== EXCERPTED RECORDS ==
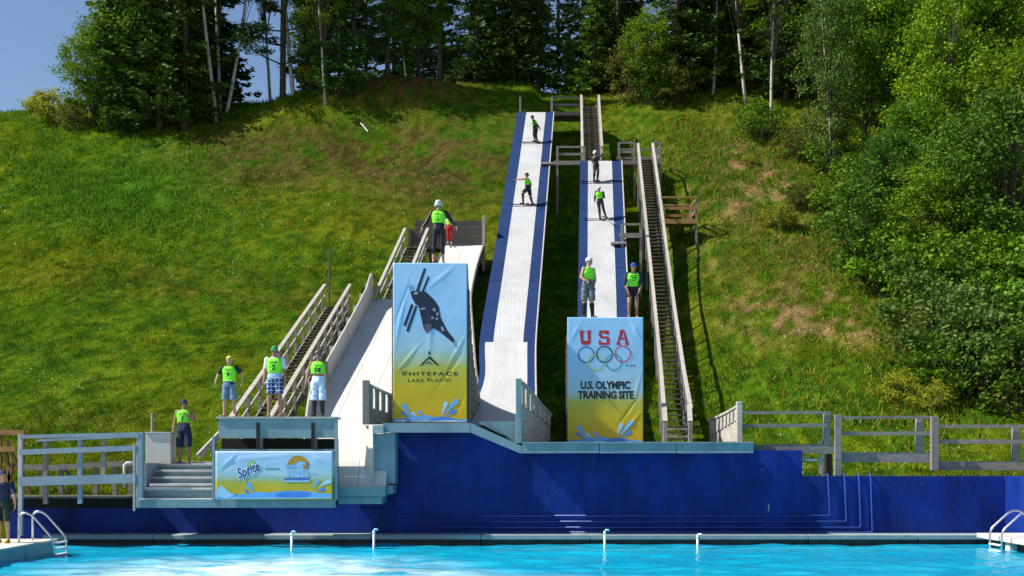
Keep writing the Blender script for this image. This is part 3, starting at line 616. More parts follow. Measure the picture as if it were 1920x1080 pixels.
# ------------------------------------------------------------------ right fence sections
def fence(label, pa, pb, rails, board, posts, Y):
    t = thing('rail_fence', label, 'fence', 'timber fence sections on the right')
    for (ya, yb, hh) in rails: MB().beam(W(pa,ya,Y), W(pb,yb,Y), .05, hh*Y/FPX).build('rail', M['wood'], t)
    if board: MB().beam(W(board[0],board[2],Y+.08), W(board[1],board[3],Y+.08), .06, board[4]*Y/FPX).build('base_board', M['wood'], t)
    for (px, t0, t1, w, dy, m) in posts: MB().box(XP(px-w/2,Y), XP(px+w/2,Y), Y+dy, Y+dy+.12, ZP(t1,Y), ZP(t0,Y)).build('post', M[m], t, bevel=.01)
    return t
fence('timber fence section between the dipped slatted rail and the first thick post', 1390, 1552, [(774,773.5,5),(799,797,7)], (1413,1562,842,841,17), [(1552,771,834,12,.04,'wood')], 28.3)
fence('timber fence section in the middle with the highest front posts', 1572, 1748, [(783.5,782,5),(813,812,7)], (1577,1744,857,858,19), [(1569,778,892,13,-.13,'wood'),(1727,784,848,14,.05,'wood'),(1750,781,882,14,-.13,'wood')], 28.4)
fence('timber fence section at the right edge', 1758, 1990, [(799.5,799,6),(828,828,8)], (1758,1990,873,874,17), [(1908,797,866,14,.05,'wood')], 28.5)
dp = thing('drain_frame', 'pale post with a short white pipe beside the notch in the blue wall', 'post')
MB().box(XP(1535,28.45), XP(1542,28.45), 28.4, 28.47, 1.4, ZP(827,28.45)).build('post', M['wood_pale'], dp)
MB().tube([W(1500,862,28.44), W(1534,863,28.44)], .03, 8).build('pipe', M['white_pvc'], dp, True)
MB().box(XP(1547,28.7), XP(1558,28.7), 28.6, 28.75, 1.4, ZP(851,28.7)).build('dark_post', M['void'], dp)

# ------------------------------------------------------------------ pool ladders and pipes
def ladder(label, pts, rungs, parent_loc=None):
    t = thing('pool_ladder', label, 'ladder', 'steel pool ladders')
    for p in pts:
        P = [Vector(v) for v in p]; out = [P[0]]
        for i in range(1, len(P)-1):
            a = (P[i-1]-P[i]).normalized(); b = (P[i+1]-P[i]).normalized(); r = min(.13, (P[i-1]-P[i]).length*.45, (P[i+1]-P[i]).length*.45)
            for k in range(5):
                s = k/4; out.append((P[i]+a*r)*(1-s)**2 + P[i]*2*s*(1-s) + (P[i]+b*r)*s**2)
        out.append(P[-1]); MB().tube(out, .024, 10).build('side_rail', M['steel'], t, True)
    for a, b in rungs: MB().beam(a, b, .11, .035).build('rung', M['white_pvc'], t, bevel=.008)
    return t
def lad_left(Y): return [W(60 if Y < 24.2 else 76, 1010 if Y < 24.2 else 1006, Y), W(60 if Y < 24.2 else 76, 972, Y), W(72 if Y < 24.2 else 88, 964, Y), W(82 if Y < 24.2 else 98, 966, Y)]
la = [Vector((-11.05,23.9,.33)), Vector((-11.05,23.9,.93)), Vector((-10.92,23.9,1.0)), Vector((-10.75,23.9,.93)), Vector((-10.28,23.9,.40)), Vector((-10.28,23.9,-.25))]
lb = [v + Vector((.03,.62,0)) for v in la]
ladder('steel pool ladder at the left deck near the photographing person', [la, lb], [((-10.28,23.93,z),(-10.25,24.49,z)) for z in (.30,.17,.03)])
ra = [Vector((12.35,25.0,.33)), Vector((12.35,25.0,.85)), Vector((12.15,25.0,.97)), Vector((11.95,25.0,.93)), Vector((11.48,25.0,.50)), Vector((11.48,25.0,-.25))]
rb = [v + Vector((.0,.62,0)) for v in ra]
ladder('steel pool ladder at the right edge', [ra, rb], [((11.48,25.03,z),(11.48,25.59,z)) for z in (.16,.02)])
for i, (px, t0, b0, lab) in enumerate([(547,999,1036,'leftmost white pipe standing in the water'),(701,995,1030,'white pipe in the water below the upside-down skier banner'),(1134,996,1029,'white pipe in the water below the red lettered banner'),(1308,1004,1027,'shortest and rightmost white pipe standing in the water')]):
    Y = EYE*FPX/(b0-HOR); x = XP(px,Y); z = ZP(t0,Y)
    t = thing('bubbler_pipe', lab, 'pipe', 'white pipes standing in the pool')
    MB().tube([(x,Y,-.4),(x,Y,z)], .03, 10).build('riser', M['white_pvc'], t, True)
    MB().tube([(x,Y,z-.01),(x+.02,Y-.02,z+.03),(x+.07,Y-.04,z+.03),(x+.11,Y-.05,z+.02)], .027, 8).build('elbow', M['turq_paint'] if i < 3 else M['white_pvc'], t, True)
    MB().tube([(x,Y,z-.07),(x,Y,z-.02)], .037, 10).build('collar', M['white_pvc'], t, True)

# stray white stick lying on the slope
g0 = ground_at(676, 236); g1 = ground_at(690, 252)
tag(MB().tube([g0 + Vector((0,0,.12)), g1 + Vector((0,0,.10))], .032, 6).build('white_stick', M['white_pvc']), 'short white stick lying on the upper slope', 'stick')
# ------------------------------------------------------------------ banners
def banner_material(name, stops, z0, z1):
    m = bpy.data.materials.new(name); N, L = nodes(m); p = N['Principled BSDF']; p.inputs['Roughness'].default_value = .38; p.inputs['Specular IOR Level'].default_value = .45
    g = N.new('ShaderNodeNewGeometry'); s = N.new('ShaderNodeSeparateXYZ'); L.new(g.outputs['Position'], s.inputs[0])
    n = N.new('ShaderNodeTexNoise'); n.inputs['Scale'].default_value = 1.6; n.inputs['Detail'].default_value = 3; L.new(g.outputs['Position'], n.inputs[0])
    r = N.new('ShaderNodeMapRange'); r.inputs[1].default_value = z0; r.inputs[2].default_value = z1; L.new(s.outputs[2], r.inputs[0])
    a = N.new('ShaderNodeMath'); a.operation = 'MULTIPLY_ADD'; L.new(n.outputs[0], a.inputs[0]); a.inputs[1].default_value = .08; L.new(r.outputs[0], a.inputs[2])
    b = N.new('ShaderNodeMath'); b.operation = 'SUBTRACT'; L.new(a.outputs[0], b.inputs[0]); b.inputs[1].default_value = .04
    cr = N.new('ShaderNodeValToRGB'); L.new(b.outputs[0], cr.inputs[0]); e = cr.color_ramp.elements
    e[0].position = stops[0][0]; e[0].color = (*stops[0][1],1); e[1].position = stops[-1][0]; e[1].color = (*stops[-1][1],1)
    for pos, c in stops[1:-1]: q_ = e.new(pos); q_.color = (*c,1)
    L.new(cr.outputs[0], p.inputs['Base Color'])
    w = N.new('ShaderNodeTexNoise'); w.inputs['Scale'].default_value = 7; w.inputs['Detail'].default_value = 2; w.inputs['Distortion'].default_value = 1.5; L.new(g.outputs['Position'], w.inputs[0])
    bp = N.new('ShaderNodeBump'); bp.inputs['Strength'].default_value = .10; bp.inputs['Distance'].default_value = .03; L.new(w.outputs[0], bp.inputs['Height']); L.new(bp.outputs[0], p.inputs['Normal'])
    return m
INK = {}
def ink(name, c, rough=.4):
    if name not in INK: INK[name] = mat('print_'+name, c, rough, .06, 2, spec=.4)
    return INK[name]
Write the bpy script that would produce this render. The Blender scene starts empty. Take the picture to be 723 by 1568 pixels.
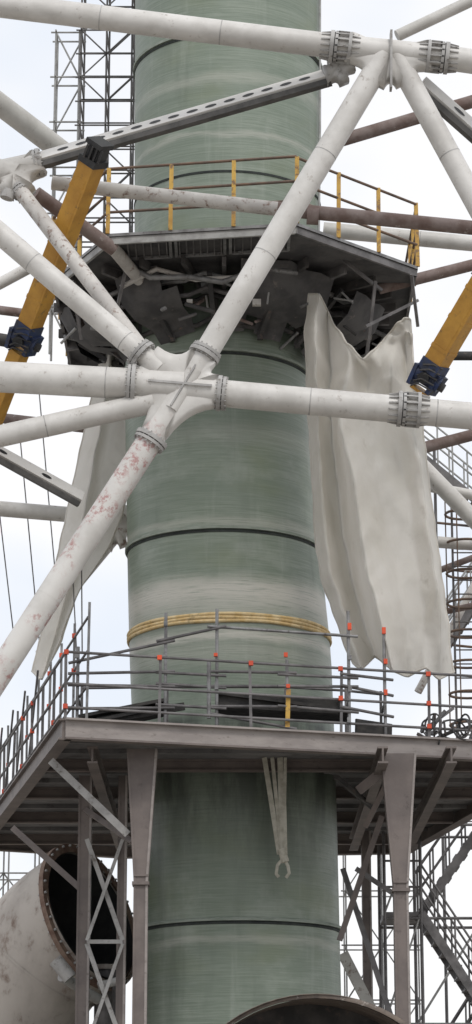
===
• **SHORT PROBLEM**
Collect each line containing the string "this".

• **RESULT OF THE EXERCISE**
Keep writing the Blender script for this image. This is part 3, starting at line 616. More parts follow. Measure the picture as if it were 1920x1080 pixels.
Write the bpy script that would produce this render. The Blender scene starts empty. Take the picture to be 723 by 1568 pixels.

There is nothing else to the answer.